6. Put Me Outside Airplants love a vacation and a little stint on a front or back porch or screened room will suit them well. Just make sure they are not exposed to full direct sunlight all day. In the wild airplants are found in many different ecosystems: jungles, deserts, and rain forests.

7. Dip and Dunk Like dunking a donut into coffee: that’s how you water an airplant. Just immerse the whole plant in a bowl of water. Then shake out the airplants so no water pools in leaf recesses. Dunk a couple times a week to refresh your airplant. You can also water by misting your air plant once a week or two.

8. Serve up Snacks Although you don’t need to feed your airplant (because it can live off nutrients gleaned from water and air), you can improve the growth of your plant by giving it a snack.
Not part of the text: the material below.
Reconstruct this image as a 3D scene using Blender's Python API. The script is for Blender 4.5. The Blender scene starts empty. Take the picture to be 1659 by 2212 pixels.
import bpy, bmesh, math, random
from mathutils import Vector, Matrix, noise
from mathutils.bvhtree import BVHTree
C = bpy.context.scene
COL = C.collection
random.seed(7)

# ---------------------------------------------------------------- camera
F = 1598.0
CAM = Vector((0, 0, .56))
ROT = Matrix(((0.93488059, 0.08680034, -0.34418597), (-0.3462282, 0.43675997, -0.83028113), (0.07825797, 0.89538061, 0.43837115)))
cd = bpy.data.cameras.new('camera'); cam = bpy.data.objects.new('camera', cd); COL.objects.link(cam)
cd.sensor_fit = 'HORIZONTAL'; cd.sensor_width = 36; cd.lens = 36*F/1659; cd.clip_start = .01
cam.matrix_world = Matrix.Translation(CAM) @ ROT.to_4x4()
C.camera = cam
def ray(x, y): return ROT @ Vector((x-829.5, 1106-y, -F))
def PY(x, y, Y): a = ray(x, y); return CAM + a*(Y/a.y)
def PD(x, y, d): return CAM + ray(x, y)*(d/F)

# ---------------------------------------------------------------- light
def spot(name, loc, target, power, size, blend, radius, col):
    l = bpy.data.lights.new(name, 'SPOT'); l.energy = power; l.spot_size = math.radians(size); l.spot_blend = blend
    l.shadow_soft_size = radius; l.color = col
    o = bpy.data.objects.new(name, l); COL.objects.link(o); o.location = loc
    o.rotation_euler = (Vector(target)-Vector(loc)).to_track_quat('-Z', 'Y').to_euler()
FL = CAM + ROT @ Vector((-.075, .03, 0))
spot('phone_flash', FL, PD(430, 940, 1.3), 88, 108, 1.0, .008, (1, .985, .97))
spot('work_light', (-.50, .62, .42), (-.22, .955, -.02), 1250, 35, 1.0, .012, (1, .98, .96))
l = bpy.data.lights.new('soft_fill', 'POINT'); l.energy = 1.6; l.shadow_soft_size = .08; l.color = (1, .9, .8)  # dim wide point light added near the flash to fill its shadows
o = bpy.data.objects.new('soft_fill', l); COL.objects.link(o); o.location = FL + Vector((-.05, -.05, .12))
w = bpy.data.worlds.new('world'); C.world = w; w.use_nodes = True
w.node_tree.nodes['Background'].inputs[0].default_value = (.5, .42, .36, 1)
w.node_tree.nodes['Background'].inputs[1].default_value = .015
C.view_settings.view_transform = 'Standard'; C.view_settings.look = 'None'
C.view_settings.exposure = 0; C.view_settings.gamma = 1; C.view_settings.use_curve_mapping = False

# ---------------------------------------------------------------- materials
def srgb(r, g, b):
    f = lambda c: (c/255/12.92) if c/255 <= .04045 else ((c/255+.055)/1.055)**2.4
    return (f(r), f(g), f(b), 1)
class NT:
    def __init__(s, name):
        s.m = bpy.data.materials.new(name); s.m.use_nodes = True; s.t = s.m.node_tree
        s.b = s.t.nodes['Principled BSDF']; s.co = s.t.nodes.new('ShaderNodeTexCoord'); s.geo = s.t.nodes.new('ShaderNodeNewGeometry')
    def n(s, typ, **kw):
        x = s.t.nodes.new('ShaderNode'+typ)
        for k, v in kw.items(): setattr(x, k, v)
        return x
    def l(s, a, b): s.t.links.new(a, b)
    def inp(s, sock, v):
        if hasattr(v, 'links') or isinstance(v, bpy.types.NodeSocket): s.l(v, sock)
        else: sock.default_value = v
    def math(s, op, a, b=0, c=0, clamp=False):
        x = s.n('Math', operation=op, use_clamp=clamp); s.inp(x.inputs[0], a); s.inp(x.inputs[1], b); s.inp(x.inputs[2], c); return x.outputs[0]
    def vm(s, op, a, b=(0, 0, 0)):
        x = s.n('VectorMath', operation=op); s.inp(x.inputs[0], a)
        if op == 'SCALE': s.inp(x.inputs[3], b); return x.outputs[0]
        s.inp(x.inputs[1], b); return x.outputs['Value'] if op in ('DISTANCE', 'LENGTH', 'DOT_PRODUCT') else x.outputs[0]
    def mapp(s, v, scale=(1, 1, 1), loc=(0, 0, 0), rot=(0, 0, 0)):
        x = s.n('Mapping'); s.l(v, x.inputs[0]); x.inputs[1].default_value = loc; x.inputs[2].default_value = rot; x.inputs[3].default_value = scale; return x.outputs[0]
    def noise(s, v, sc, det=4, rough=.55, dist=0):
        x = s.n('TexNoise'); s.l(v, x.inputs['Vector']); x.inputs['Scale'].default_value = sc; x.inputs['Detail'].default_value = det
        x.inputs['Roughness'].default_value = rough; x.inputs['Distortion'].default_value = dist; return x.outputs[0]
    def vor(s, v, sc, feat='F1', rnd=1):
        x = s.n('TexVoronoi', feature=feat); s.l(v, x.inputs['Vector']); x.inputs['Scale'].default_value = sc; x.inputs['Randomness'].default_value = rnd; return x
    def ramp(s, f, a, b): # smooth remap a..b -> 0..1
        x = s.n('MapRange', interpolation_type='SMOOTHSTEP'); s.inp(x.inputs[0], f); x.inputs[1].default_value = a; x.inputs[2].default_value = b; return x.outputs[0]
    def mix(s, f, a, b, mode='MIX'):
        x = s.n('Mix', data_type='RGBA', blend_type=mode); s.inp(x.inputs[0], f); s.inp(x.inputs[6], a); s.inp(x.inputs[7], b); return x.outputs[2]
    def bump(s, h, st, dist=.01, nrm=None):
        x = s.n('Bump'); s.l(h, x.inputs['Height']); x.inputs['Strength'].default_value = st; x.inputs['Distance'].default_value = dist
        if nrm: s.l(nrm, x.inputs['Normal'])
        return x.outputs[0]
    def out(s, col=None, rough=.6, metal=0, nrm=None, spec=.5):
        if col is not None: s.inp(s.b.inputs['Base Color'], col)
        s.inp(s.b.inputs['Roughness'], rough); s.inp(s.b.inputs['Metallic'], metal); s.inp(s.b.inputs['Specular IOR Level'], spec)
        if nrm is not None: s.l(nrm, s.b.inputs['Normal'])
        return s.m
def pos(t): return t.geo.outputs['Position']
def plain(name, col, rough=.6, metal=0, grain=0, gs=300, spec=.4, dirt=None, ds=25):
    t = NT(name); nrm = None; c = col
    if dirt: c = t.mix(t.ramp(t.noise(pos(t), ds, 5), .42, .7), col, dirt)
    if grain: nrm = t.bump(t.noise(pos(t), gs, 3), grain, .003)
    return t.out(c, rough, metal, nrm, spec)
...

Look for food formulated for airplants or bromeliads.

9. Look Smart Go ahead and groom your airplant. If leaves are dried or brown, clip them off the plant.

10. Watch for Blooms! As if airplant foliage isn’t cool on its own, these little plants will occasionally bloom in a host of colors. Flowers appear in spring and summer.

11. Call Me Mommy Airplants can have babies! Called pups, these baby tillandsias grow around the base of the mother plant. Once they are about the same size as the mother, you can pluck them off and place them in other containers.